How money can be spent
Title I funds should be spent to improve the education of low-income, disabled, disadvantaged, and immigrant students. Schools have to identify and justify their methods to their districts before receiving their money; Title I is not a “blank check.”
The first type of assistance provided through Title I funds is schoolwide programs. With this approach, a Title I school funds an initiative designed to improve the education outcomes of all the school’s students, not just the disadvantaged. An example of a schoolwide program would be an academic after-school program that extends the school day. Recently, schools have sought to establish schoolwide programs that leverage technology, such as by buying devices or starting computer science programs.
The second type of assistance is a targeted assistance program designed to affect each disadvantaged student at the school. An example would be hiring intensive reading teachers who would operate a pull-out program for identified students.

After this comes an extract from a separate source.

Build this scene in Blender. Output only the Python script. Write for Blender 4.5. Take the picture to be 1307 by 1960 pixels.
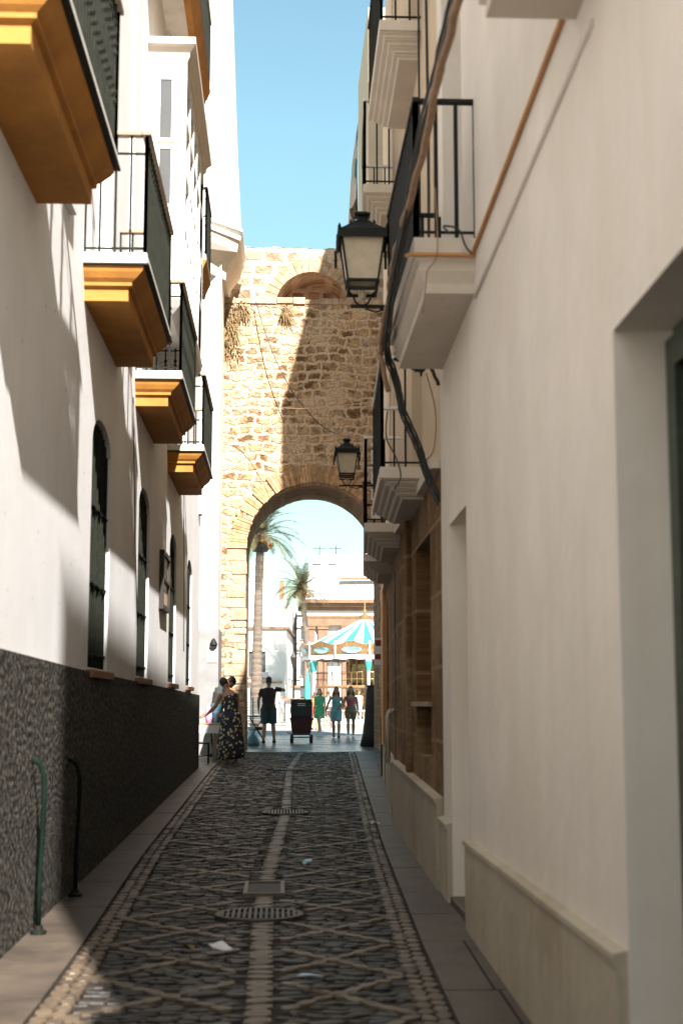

In both cases, programs need to be justified to the district, although the level of scrutiny can vary between districts and states. As educational trends come and go, schools and districts often try to raid their Title I funds to fund initiatives.
The “carrot”
Title I funding, being the largest source of federal education money, is often used by the Department of Education to enact the reforms it would like to see states undertake. For example, during No Child Left Behind, a state could not receive Title I money without agreeing to a rigorous assessment system for students, schools, districts, and teachers.
Although ESSA is viewed as more lenient than NCLB, states still need to adopt “challenging state academic standards,” special standards for English language proficiency, and yearly assessments that identify individual student subgroups, as well as maintain a statewide system of accountability for schools and districts.